El otro día cayó en mis manos un artículo que me interesó bastante. Trata de la época de Roosevelt en que el gobierno de Estados Unidos ideó la manera de poder pagarles un sueldo además de a editores, historiadores y un largo etcétera, a unos cientos de escritores, que se habían quedado sin trabajo tras la terrible crisis económica de 1929. Que conste que no estoy proponiendo ni insinuando nada porque en estos lares y en esta época el escritor es otra cosa. ¿Qué cosa? No se sabe. No se sabe hasta el punto de que últimamente ser sólo escritor es como poca cosa. Instintivamente se busca que este vago quehacer esté respaldado por algo más. No me digáis que más atractivo que ser escritora a secas no sería, por ejemplo, ser escritora y piloto de cazabombarderos, o ser escritora y campeona del mundo de patinaje artístico, o ser escritor y neurocirujano, o ser escritor y director de orquesta, o escritor y submarinista. Hace unos años, todo el mundo quería ser escritor para conseguir más relieve social y un toque sensible, profundo e intelectual. Te encontrabas por ejemplo con un físico nuclear y lo primero que te decía era que estaba escribiendo una novela y te preguntabas ¿para qué querrá perder el tiempo escribiendo una novela con el trabajo tan interesante que tiene? El caso es que todo eso ha pasado a la historia, ahora todos admiraríamos que el novelista en cuestión hubiese hecho algo de provecho en la vida como ser ingeniero o arquitecto.

Tenemos la más impresionante guía en las novelas de Galdós, y en Valle Inclán...

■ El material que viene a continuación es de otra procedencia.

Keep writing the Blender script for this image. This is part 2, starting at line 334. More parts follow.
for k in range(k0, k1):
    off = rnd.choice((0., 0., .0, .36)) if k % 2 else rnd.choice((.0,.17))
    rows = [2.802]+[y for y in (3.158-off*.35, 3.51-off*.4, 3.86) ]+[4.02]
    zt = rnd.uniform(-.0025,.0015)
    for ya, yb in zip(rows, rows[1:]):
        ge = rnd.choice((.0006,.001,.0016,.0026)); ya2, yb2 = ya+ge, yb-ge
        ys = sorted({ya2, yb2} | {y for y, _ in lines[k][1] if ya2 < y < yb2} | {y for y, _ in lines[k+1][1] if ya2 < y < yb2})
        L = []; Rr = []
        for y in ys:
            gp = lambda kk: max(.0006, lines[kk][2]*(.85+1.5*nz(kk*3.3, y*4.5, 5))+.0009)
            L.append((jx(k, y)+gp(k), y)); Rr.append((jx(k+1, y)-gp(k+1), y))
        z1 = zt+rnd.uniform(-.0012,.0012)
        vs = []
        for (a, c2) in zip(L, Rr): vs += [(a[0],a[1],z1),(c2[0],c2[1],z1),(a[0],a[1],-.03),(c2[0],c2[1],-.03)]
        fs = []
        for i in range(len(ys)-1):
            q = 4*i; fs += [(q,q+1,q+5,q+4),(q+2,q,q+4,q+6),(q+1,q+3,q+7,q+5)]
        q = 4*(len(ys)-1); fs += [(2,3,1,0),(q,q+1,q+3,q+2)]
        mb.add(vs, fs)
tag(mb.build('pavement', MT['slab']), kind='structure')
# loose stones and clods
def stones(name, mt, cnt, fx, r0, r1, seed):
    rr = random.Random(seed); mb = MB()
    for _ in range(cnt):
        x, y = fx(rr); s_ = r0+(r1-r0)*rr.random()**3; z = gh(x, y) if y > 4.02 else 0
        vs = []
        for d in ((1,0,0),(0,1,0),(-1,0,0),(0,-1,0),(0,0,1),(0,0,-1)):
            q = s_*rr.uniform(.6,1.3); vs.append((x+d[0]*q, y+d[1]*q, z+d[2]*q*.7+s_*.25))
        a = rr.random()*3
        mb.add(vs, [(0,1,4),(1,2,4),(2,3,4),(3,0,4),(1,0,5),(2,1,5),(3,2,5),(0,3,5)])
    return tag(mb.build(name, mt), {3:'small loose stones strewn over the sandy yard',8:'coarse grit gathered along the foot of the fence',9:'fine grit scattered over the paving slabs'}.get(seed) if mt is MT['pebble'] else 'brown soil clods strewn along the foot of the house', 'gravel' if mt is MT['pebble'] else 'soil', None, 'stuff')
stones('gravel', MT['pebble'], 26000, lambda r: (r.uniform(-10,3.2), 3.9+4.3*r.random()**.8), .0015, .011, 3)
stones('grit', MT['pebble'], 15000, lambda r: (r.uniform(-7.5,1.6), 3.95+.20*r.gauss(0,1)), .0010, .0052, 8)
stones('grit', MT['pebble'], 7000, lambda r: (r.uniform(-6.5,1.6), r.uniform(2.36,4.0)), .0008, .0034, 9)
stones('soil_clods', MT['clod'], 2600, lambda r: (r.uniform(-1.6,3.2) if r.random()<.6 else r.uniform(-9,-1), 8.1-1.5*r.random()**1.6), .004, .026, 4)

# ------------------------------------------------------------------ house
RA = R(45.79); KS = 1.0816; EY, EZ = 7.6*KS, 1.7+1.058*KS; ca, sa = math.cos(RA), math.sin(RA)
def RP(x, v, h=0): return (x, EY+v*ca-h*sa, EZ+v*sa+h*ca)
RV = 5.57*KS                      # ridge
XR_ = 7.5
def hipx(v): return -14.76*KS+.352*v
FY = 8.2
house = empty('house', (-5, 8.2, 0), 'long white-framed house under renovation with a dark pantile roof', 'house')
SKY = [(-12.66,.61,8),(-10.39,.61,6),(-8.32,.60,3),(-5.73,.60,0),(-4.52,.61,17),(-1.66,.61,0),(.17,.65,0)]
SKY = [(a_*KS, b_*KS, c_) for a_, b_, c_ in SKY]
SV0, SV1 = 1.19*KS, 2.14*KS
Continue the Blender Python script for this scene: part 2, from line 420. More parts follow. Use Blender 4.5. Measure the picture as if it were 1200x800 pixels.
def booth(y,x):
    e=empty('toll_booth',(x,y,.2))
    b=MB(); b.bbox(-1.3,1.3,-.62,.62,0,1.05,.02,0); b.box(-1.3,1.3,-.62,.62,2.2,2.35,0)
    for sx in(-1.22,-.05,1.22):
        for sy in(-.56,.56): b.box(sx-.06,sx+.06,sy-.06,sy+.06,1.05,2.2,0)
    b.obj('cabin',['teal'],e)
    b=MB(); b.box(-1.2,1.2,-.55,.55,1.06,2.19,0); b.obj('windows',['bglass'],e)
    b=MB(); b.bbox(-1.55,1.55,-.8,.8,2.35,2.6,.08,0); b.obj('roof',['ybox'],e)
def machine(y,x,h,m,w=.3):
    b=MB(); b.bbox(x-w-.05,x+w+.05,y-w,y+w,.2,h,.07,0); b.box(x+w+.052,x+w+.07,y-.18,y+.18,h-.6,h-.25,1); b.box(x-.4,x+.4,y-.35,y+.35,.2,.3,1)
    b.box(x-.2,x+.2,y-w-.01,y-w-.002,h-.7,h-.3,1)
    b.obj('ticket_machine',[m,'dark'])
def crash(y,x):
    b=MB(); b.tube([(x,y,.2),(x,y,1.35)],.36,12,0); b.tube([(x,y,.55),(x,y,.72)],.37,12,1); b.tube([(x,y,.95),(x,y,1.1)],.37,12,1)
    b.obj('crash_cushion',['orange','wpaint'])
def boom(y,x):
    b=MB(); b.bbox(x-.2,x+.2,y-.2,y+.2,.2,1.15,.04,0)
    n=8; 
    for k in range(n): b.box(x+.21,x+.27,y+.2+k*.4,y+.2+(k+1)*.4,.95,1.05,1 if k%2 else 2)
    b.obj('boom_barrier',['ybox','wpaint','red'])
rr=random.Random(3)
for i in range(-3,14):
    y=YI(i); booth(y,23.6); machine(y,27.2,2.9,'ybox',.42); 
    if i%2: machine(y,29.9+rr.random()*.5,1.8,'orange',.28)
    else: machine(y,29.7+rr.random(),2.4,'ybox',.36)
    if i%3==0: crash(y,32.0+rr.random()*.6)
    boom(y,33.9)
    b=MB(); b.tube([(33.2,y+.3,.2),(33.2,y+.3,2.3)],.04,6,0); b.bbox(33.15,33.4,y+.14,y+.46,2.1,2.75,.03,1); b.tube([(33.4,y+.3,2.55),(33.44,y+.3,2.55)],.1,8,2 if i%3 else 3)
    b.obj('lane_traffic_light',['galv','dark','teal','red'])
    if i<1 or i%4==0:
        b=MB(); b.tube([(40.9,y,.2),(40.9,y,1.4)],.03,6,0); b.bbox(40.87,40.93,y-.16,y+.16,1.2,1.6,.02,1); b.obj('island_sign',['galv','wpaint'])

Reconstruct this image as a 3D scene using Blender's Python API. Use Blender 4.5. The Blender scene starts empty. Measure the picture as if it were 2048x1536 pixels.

Así que nada tienen que ver con estos aquellos lejanos tiempos del New Deal en que a alguien se le ocurrió que cantidades ingentes de escritores se pusieran a recorrer el país describiéndolo y tomando notas de las historias de la gente corriente. Viajarían, irían a ciudades y pueblos para contar lo que veían y lo que les decían. Así trabajaron sin que se les cayesen los anillos desde John Steinbeck o Saul Bellow a John Cheever. Hay que imaginárselos vagando de estado en estado, descubriendo éste y otro sitio, entrevistando a personas que de otro modo no habrían conocido y construyendo la que han calificado como la enciclopedia más monumental jamás escrita sobre la forma de vida, lugares y gentes de aquel país.

Emociona la influencia que sobre estos genios debió de tener este contacto con la realidad concreta, con lo cotidiano, el conocimiento de su entorno, con detalles que no era necesario enmascarar porque se trataba de que quedasen reflejados tal como eran, con vidas anónimas llenas de anhelos y melancolías. Tal vez este trabajo de campo les sirviera para ser más naturales y esenciales. De hecho Cheever, que como todos los grandes mantiene su particular pelea con el amaneramiento, dice en sus Diarios, "Debo cuidar mi acento culto. Cuando se introduce en mi prosa, se convierte en la peor de mis prosas". Lo bueno de ser escritor es que todo te enseña y todo se aprovecha, y aunque sólo fuese por eso merecería la pena seguir en la brecha. También nosotros tenemos la más impresionante guía de Madrid en las novelas de Galdós, y en Valle-Inclán, Pío Baroja, Ramón Gómez de la Serna, Luis Martín Santos, y así hasta el día de hoy. No nos podemos quejar. ¿O sí? Quizá el Madrid de hoy se nos esté escapando de las manos sin dejar suficiente huella en la literatura.

Precisamente un escritor que trataba de atrapar el presente y además lo conseguía era Charles Bukowski, puesto de actualidad la semana pasada por las páginas de Babelia. Me alegré porque Bukowski me gusta cada vez más, más que en mi juventud que es cuando al parecer ha de gustar. Y sobre todo porque este escritor hizo mucho porque conociésemos a John Fante (al que llamaba "dios"), hasta entonces medio oculto en las estanterías de las bibliotecas, mucho más perdedor que Bukowski puesto que murió sin saborear el éxito y en unas condiciones tan terribles que es preferible callárselas.